Retype the material below. Keep every word exactly as it is.

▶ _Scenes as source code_

◇ ◇ ◇

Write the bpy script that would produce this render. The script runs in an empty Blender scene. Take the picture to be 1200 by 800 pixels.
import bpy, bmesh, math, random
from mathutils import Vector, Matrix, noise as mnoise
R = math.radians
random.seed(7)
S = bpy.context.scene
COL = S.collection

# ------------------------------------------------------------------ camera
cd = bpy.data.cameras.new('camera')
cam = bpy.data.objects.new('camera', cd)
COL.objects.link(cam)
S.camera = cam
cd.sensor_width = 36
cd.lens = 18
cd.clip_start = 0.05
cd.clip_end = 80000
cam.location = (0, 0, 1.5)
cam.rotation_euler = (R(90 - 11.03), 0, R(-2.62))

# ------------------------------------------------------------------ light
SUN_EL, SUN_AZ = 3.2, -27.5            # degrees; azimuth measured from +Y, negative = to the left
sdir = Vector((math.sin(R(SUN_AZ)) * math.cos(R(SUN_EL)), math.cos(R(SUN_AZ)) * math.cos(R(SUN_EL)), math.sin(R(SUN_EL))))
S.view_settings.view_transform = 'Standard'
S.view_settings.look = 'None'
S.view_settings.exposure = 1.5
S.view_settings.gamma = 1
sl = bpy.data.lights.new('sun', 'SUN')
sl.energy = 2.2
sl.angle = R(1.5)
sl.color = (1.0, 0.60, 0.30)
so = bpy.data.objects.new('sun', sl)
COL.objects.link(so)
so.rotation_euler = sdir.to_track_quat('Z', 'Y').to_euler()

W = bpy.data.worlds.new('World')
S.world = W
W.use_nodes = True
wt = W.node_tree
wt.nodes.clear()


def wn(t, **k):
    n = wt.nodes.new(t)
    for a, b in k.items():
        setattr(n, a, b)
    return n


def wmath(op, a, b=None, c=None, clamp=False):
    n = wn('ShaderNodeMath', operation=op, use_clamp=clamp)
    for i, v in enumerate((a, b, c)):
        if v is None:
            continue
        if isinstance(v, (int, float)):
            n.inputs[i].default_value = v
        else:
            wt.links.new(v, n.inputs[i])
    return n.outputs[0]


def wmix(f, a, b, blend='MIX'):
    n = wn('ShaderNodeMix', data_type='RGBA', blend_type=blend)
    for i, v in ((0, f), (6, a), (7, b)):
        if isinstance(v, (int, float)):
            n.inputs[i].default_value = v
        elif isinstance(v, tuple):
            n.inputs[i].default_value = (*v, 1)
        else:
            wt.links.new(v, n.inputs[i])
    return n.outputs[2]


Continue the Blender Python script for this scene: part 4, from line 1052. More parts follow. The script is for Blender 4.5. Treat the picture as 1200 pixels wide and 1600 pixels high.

◇ ◇ ◇

▶ _TASK SOLUTION_
Write the bpy script that would produce this render. The script runs in an empty Blender scene. Take the picture to be 1200 by 800 pixels.
import bpy, bmesh, math, random
from mathutils import Vector, Matrix, noise as mnoise
R = math.radians
random.seed(7)
S = bpy.context.scene
COL = S.collection

# ------------------------------------------------------------------ camera
cd = bpy.data.cameras.new('camera')
cam = bpy.data.objects.new('camera', cd)
COL.objects.link(cam)
S.camera = cam
cd.sensor_width = 36
cd.lens = 18
cd.clip_start = 0.05
cd.clip_end = 80000
cam.location = (0, 0, 1.5)
cam.rotation_euler = (R(90 - 11.03), 0, R(-2.62))

# ------------------------------------------------------------------ light
SUN_EL, SUN_AZ = 3.2, -27.5            # degrees; azimuth measured from +Y, negative = to the left
sdir = Vector((math.sin(R(SUN_AZ)) * math.cos(R(SUN_EL)), math.cos(R(SUN_AZ)) * math.cos(R(SUN_EL)), math.sin(R(SUN_EL))))
S.view_settings.view_transform = 'Standard'
S.view_settings.look = 'None'
S.view_settings.exposure = 1.5
S.view_settings.gamma = 1
sl = bpy.data.lights.new('sun', 'SUN')
sl.energy = 2.2
sl.angle = R(1.5)
sl.color = (1.0, 0.60, 0.30)
so = bpy.data.objects.new('sun', sl)
COL.objects.link(so)
so.rotation_euler = sdir.to_track_quat('Z', 'Y').to_euler()

W = bpy.data.worlds.new('World')
S.world = W
W.use_nodes = True
wt = W.node_tree
wt.nodes.clear()


def wn(t, **k):
    n = wt.nodes.new(t)
    for a, b in k.items():
        setattr(n, a, b)
    return n


def wmath(op, a, b=None, c=None, clamp=False):
    n = wn('ShaderNodeMath', operation=op, use_clamp=clamp)
    for i, v in enumerate((a, b, c)):
        if v is None:
            continue
        if isinstance(v, (int, float)):
            n.inputs[i].default_value = v
        else:
            wt.links.new(v, n.inputs[i])
    return n.outputs[0]


def wmix(f, a, b, blend='MIX'):
    n = wn('ShaderNodeMix', data_type='RGBA', blend_type=blend)
    for i, v in ((0, f), (6, a), (7, b)):
        if isinstance(v, (int, float)):
            n.inputs[i].default_value = v
        elif isinstance(v, tuple):
            n.inputs[i].default_value = (*v, 1)
        else:
            wt.links.new(v, n.inputs[i])
    return n.outputs[2]


Continue the Blender Python script for this scene: part 4, from line 1052. More parts follow. The script is for Blender 4.5. Treat the picture as 1200 pixels wide and 1600 pixels high.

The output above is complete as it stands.